Returns the value of the p-the Legendre moment for the scattering phase function using the specified values of the scattering phase function parameters. If one of the scattering phase function parameters is None, the full map is returned.

Parameters

param1 (float or np.ndarray) – Value(s) of the first phase function parameter.
param2 (float or np.ndarray) – Value(s) of the second phase function parameter.
p (int) – Requested Legendre moment (p=1 … anisotropy factor g).

Returns

g_p – The value(s) of the requested Legendre moments.

Return type

float or np.ndarray

gamma(param1: Optional[float] = None, param2: Optional[float] = None) → float[source]¶

Returns the value of $\gamma=(1 - g_2)/(1 - g_1)$ for the scattering phase function ussing the specified values of the scattering phase function parameters. If one of the scattering phase function parameters is None, the full map is returned.

Parameters

param1 (float or np.ndarray) – Value(s) of the first parameter of the scattering phase function.
param2 (float or np.ndarray) – Value(s) of the second parameter of the scattering phase function.

Returns

g_p – The value(s) of gamma.

Return type

float or np.ndarray

gammadelta(param1: Optional[float] = None, param2: Optional[float] = None) → float[source]¶

Returns the value of gamma=(1 - g_2)/(1 - g_1) for the scattering phase function using the specified values of the scattering phase function parameters. If one of the scattering phase function parameters is None, the full map is returned.

Parameters

param1 (float, ndarray) – Value(s) of the first parameter of the scattering phase function.
param2 (float, ndarray) – Value(s) of the second parameter of the scattering phase function.

Returns

g_p – The value(s) of gammas.

Return type

float, ndarray

grid1() → numpy.ndarray[source]¶: Returns a 2D array (meshgrid) of points defining the grid of the first scattering phase function parameter.

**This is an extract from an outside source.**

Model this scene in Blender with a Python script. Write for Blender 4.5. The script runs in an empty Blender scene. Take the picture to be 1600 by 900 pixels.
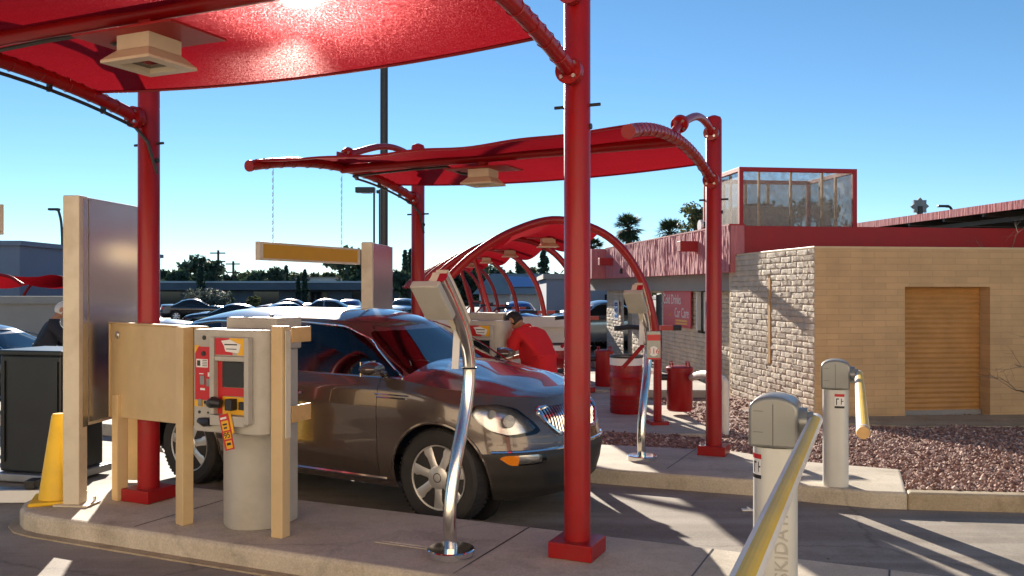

grid2() → numpy.ndarray[source]¶: Returns a 2D array (meshgrid) of points defining the grid of the second scattering phase function parameter.

invgamma(g: float, gamma: float) → Tuple[float, float][source]¶

Legendre moments, and from there gamma, are calculated on the fly, using the scattering phase function model. Calculating the scattering phase function moments on the fly is more accurate then using a precalculated map.

Parameters

g (float) – Target value of the first Legendre moment.
gamma (float) – Target value of parameter gamma.

Returns

param1, param2 – The estimated values of the scattering phase function parameters.

Return type

float, float

invgammadelta(gamma: float, delta: float, **kwargs) → Tuple[float, float][source]¶

Legendre moments, and from there gamma and delta, are calculated on the fly, using the scattering phase function model. Calculating the scattering phase function moments on the fly is more accurate then using a precalculated map.

Parameters

gamma (float) – Target value of parameter gamma.
delta (float) – Target value of parameter delta.
kwargs (dict) – Keyword arguments passed to the fmin_l_bfgs_b optimization function.

Returns

param1, param2 – The estimated values of the scattering phase function parameters.

Return type

float, float

invsigma(g: float, sigma: float) → Tuple[float, float][source]¶

Legendre moments, and from there sigma, are calculated on the fly, using the scattering phase function model. Calculating the phase function moments on the fly is more accurate then using a precalculated map.

Parameters

g (float) – Target value of the first Legendre moment.
sigma (float) – Target value of parameter sigma.

Returns

param1, param2 – The estimated values of the scattering phase function parameters.

Return type

float, float

n1() → int[source]¶: Returns the number of points defining the grid of the first scattering phase function parameter.

n2() → int[source]¶: Returns the number of points defining the grid of the second scattering phase function parameter.

ng() → int[source]¶: Returns the number of Legendre moments.

param1() → numpy.ndarray[source]¶: Returns a vector of points defining the grid of the first scattering phase function parameter.

param2() → numpy.ndarray[source]¶: Returns a vector of points defining the grid of the second scattering phase function parameter.

pf() → xopto.pf.pfbase.PfBase [source]¶: Type/class of the scattering phase function that is used in this map.

pf_type_name() → str[source]¶: Type name of the scattering phase function that is used in this map.

save(filename: str)[source]¶

Save instance to a file.

Parameters: filename (str) – The target file name.

show()[source]¶: Show the scattering phase function maps using matplotlib.

sigma(param1: Optional[float] = None, param2: Optional[float] = None, ng: int = 15) → float[source]¶

Returns the value of sigma for the scattering phase function at the specified values of the scattering phase function parameters. If one of the scattering phase function parameters is None, the full map is returned.

Parameters

param1 (float, ndarray) – Value(s) of the GK phase function parameter.
param2 (float, ndarray) – Value(s) of the GK phase function parameter.
ng (int) – The number of Legendre moments that is used for sigma calculation.

Returns

g_p – The value(s) of sigma.

Return type

float, ndarray

load_map(filename: str) → xopto.pf.util.pfmapbase.PfMap2DBase [source]¶: Loads any of the scattering phase function maps from a file. For details see the documentation of MieFractalPolystyreneMap, MiePolystyreneMap, MHgMap, GkMap and MPcMap.